Excellent feedback, a ‘classic fit’ – so why didn’t I get the job?

The day after my induction to become a Creative Skillset trainee, I had my first film interview. I’d had the call on Friday to invite me for an interview on the Monday.

Top tip! When you’re sent a PDF document with directions to find the production office, believe them when they say it’s tricky to find.
Thankfully they’d also provided me with a picture of a wooden door which made the search easier. I saw people climbing in and out of a small section of the large door, it was very Harry Potter-esque. I asked a tall man about to bend down to climb in if the film company was based here, to which he replied ‘yes, you’ve found it’ and we both continued to climb into the mysterious opening.

Inside it was a Tardis, a huge stone building with different film names written on arrows pointing off in different directions. After signing in with a man who sat alone in the very large foyer with a book and pen, I followed the arrows to the production office.

I was in awe of what I saw when I walked in. From the dark stone corridors I walked into a bright, large windows, high ceiling production office which was bustling with organised chaos. When I looked in front of me I saw one of my favourite actors, soon to be director, discussing music for the film. I felt so lucky to be there and was captivated by the creative discussion.

Then came the interview, I was taken to another room and we had a discussion. I expressed my love of the company, we spoke about the production in depth, we discussed living locations. The conversation came naturally and I mentioned all the points I wanted to mention. For an outsider looking in you’d think it was going very well and I left feeling positive.

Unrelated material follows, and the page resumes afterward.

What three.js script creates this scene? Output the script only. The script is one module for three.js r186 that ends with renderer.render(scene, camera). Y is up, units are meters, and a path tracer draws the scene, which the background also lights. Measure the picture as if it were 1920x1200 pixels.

Then the lesson came. After an agonising wait of not hearing anything, I got in contact. On this occasion, despite the positivity and good feedback from the company, I wasn’t successful. In fact they decided not to take on any production trainees. With film, there are so many components in place, so many variables, discussions and politics that you can’t take anything for granted. I was gutted and confused but that feeling will be something I’ll have to get used to.

Instead what I can take away from this is that I met and spoke with industry professionals from my department. The interview experience alone was not only thrilling but great practise. I had great feedback and hopefully that will count for something as I progress with my career. If my CV falls in front of the production secretary or manager again, maybe things will work out differently.
Photo by me.

Their Finest

My latest cinema trip was to see ‘Their Finest‘. Gemma Arterton is such a pleasure to watch, what better life lesson is there than when your life is crashing around you, just to sink yourself into what you’re passionate about. Bill Nighy plays the ‘I’m in love with myself’ character so well now, he’s accepted the role is for him and it’s effortless, so many laugh out loud moments which bring light relief to the harrowing setting of World War II London.


Leaving a 9-5 to work in film.

In April 2017 I left a 9-5 to pursue a career in film. I didn’t however wake up one morning and decide I hated my job and wanted to pack it all in and try something new. I’ve always wanted to work in film, I can’t see myself being as career-fulfilled doing anything else.
I won’t do a generic about me post but to summarise, I’m a graduate from Liverpool John Moores University with a Media Production BA (Hons) degree and a modest amount of professional industry experience.

Unfortunately in a lot of creative industries it’s near impossible for people who don’t have financial support to pursue such careers. Last year I had just about run out of money, I’d spent most of it on false promises of work, going to meet industry professionals in London for coffee, supporting myself when I worked for free and when I wasn’t working at all (not out of choice!) The pot was running dry and there was the huge elephant in the room – I didn’t have a car or a license.

For those that work in film you’ll understand the importance of having a license, especially when you’re starting out and will most likely work as a runner. Paying £25 for a 1 hour lesson was such a painful thought, but if I was to stand a chance I needed to get my license. In the Creative Skillset Film Trainee application it asks, in a very prominent section, – ‘Do you have a license? Yes – No’. So I started applying for local full time positions. I bagged myself a 9-5 and saw my sad looking bank account start to look less depressing. I started taking driving lessons. I took my test! I failed. I took it again! I also failed. I took it THREE more times! and I passed. Do not underestimate how nerve wracking driving tests can be for some people, I will never be someone who gets annoyed at learner drivers now.

So January 2017 I finally had my license and my tiny but reliable car. It’s a 2013 Suzuki Alto which is like a really naff version of a Suzuki Swift. It costs £30 to fill it up and I pay no road tax so it’s perfect for me. I could now tick that prominent ‘Yes’ box in the Skillset application and I applied to be a production office trainee with the Creative Skillset Film Trainee scheme. After the most intense interview of my life, I had the phone call to tell me they wanted to take me on. My mood went from 0 – 100 so fast I felt like I was going to pass out, I called everyone, for some reason I played ‘Let’s Go To The Movies’ from the 1982 Annie film and that became the song for that week. I literally felt like Annie and that phone call was Mr Warbucks getting me out of my hard knock life.

By this time I’d saved up enough to justify leaving the 9-5 and I had the support of the fantastic people who work at Skillset to help me find work. So I handed in my notice, said goodbye to financial security and plunged myself into the freelance life.